To any such inquirers, let me say there are many ways in which a body organized as are the Catholics, and moving in concert, might disturb (to use the mildest term) the good order of the republic, and thus compel us to present to observing Europe the spectacle of republican anarchy. Who is not aware that a great portion of that stuff which composes a mob, ripe for riot or excess of any kind, and of which we have every week or two a fresh example in some part of the country, is a Catholic population? And what makes it turbulent? Ignorance — an ignorance which it is for the interest of its leaders not to enlighten; for, enlighten a man, and he will think for himself, and have some self-respect; he will understand the laws, and know his interest in obeying them. Keep him in ignorance, and he is the slave of the man who will flatter his passions and appetites, or awe him by superstitious fears. Against the outbreakings of such men, society, as it is constituted on our free system, can protect itself only in one of two ways: it must either bring these men under the influence and control of a sound republican and religious education, or it must call in the aid of the priests who govern them, and who may permit and direct, or restrain their turbulence, in accordance with what they may judge at any particular time to be the interest of the church. Yes, be it well remarked, the same hands that can, whenever it suits their interest, restrain, can also, at the proper time, “let slip the dogs of war.” In this mode of restraint by a police of priests, by substituting the ecclesiastical for the civil power, the priest-led mobs of Portugal and Spain, and South America, are instructive examples. And start not, American reader, this kind of police is already established in our country! We have had mobs again and again, which neither the civil nor military power have availed any thing to quell, until the magic “peace, be still,” of the Catholic priest has hushed the winds, and calmed the waves of popular tumult.…

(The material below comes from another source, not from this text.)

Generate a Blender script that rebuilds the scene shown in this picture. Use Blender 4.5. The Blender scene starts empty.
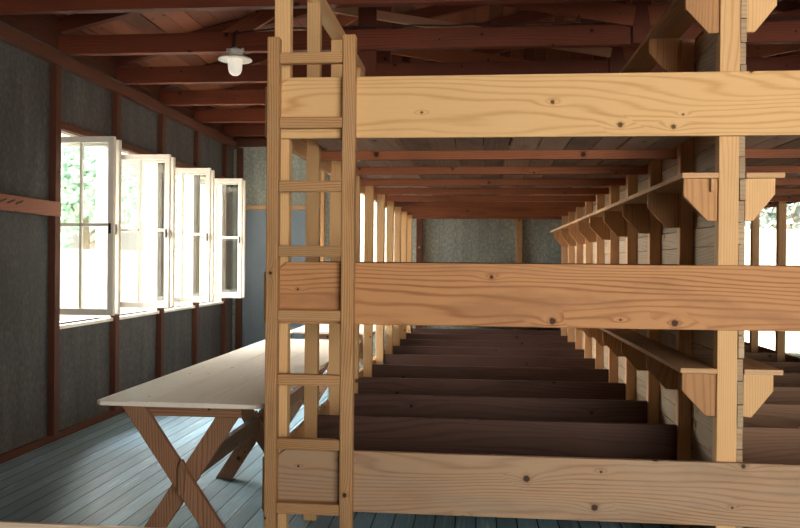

And what now prevents the interference of Catholics, as a sect, directly in the political elections of the country? They are organized under their priests: is there any thing in their religious principles to restrain them? Do not Catholics of the present day use the bonds of religious union to effect political objects in other countries?…

It is not true that Popery meddles not with the politics of the country. The cloven foot has already shown itself. Popery is organized at the elections! For example: in Michigan, the Bishop Richard, a Jesuit (since deceased), was several times chosen delegate to Congress from the territory, the majority of the people being Catholics. As Protestants became more numerous, the contest between the bishop and his Protestant rival was more and more close, until at length, by the increase of Protestant emigration, the latter triumphed. The bishop, in order to detect any delinquency in his flock at the polls, had his ticket printed on colored paper! … Does it not show that Popery, with all its speciousness, is the same here as elsewhere? It manifests, when it has the opportunity, its genuine disposition to use spiritual power for the promotion of its temporal ambition. It uses its ecclesiastical weapons to control an election.…

It is unnecessary to multiply facts of this nature.… Surely American Protestants … will see that Popery is now, what it has ever been, a system of the darkest political intrigue and despotism, cloaking itself, to avoid attack, under the sacred name of religion. They will be deeply impressed with the truth, that Popery is a political as well as a religious system; that in this respect it differs totally from all other sects, from all other forms of religion in the country. Popery imbodies in itself THE CLOSEST UNION OF CHURCH AND STATE.…

Can we not discern the political character of Popery? Shall the name of Religion, artfully connected with it, still blind our eyes? Let us suppose a body of men to combine together, and claim as their right, that all public and private property, of whatever kind, is held at their disposal; that they alone are to judge of their own right to dispose of it; that they alone are authorized to think or speak on the subject; that they who speak or write in opposition to them are traitors, and must be put to death; that all temporal power is secondary to theirs, and amenable to their superior and infallible judgment; and the better to hide the presumption of these tyrannical claims, suppose that these men should pretend to divine right, and call their system Religion, and so claim the protection of our laws, and pleading conscience, demand to be tolerated. Would the name of Religion be a cloak sufficiently thick to hide such absurdity, and shield it from public indignation? Take, then, from Popery its name of Religion; strip its officers of their pompous titles of sacredness, and its decrees of the nauseous cant of piety, and what have you remaining? Is it not a naked, odious Despotism, depending for its strength on the observance of the strictest military discipline in its ranks, from the Pope, through his Cardinals, Archbishops, Bishops, &c. down to the lowest priest of his dominions? And is not this despotism acting politically in this country? …

What is the difference between the real claims, and efforts, and condition of Popery at this moment in these United States, and the supposed claims, and efforts, and condition of the Russian despotism? The one comes disguised under the name of Religion, the other, more honest and more harmless, would come in its real political name. Give the latter the name of Religion, call the Emperor, Pope, and his Viceroys, Bishops, interlard the imperial decrees with pious cant, and you have the case of pretension, and intrigue, and success, too, which has actually passed in these United States! Yes, the King of Rome, acting by the promptings of the Austrian Cabinet, and in the plentitude of his usurpation, has already extended his sceptre over our land; he has divided us up into provinces, and appointed his Viceroys, who claim their jurisdiction from a higher power than exists in this country, even from his majesty himself, who appoints them, who removes them at will, to whom they owe allegiance; for the extension of whose temporal kingdom they are exerting themselves, and whose success, let it be indelibly impressed on your minds, is the certain destruction of the free institutions of our country.

Samuel F. B. Morse, Foreign Conspiracy Against the Liberties of the United States (New York: American and Foreign Christian Union, 1855), 89–96, 98–99.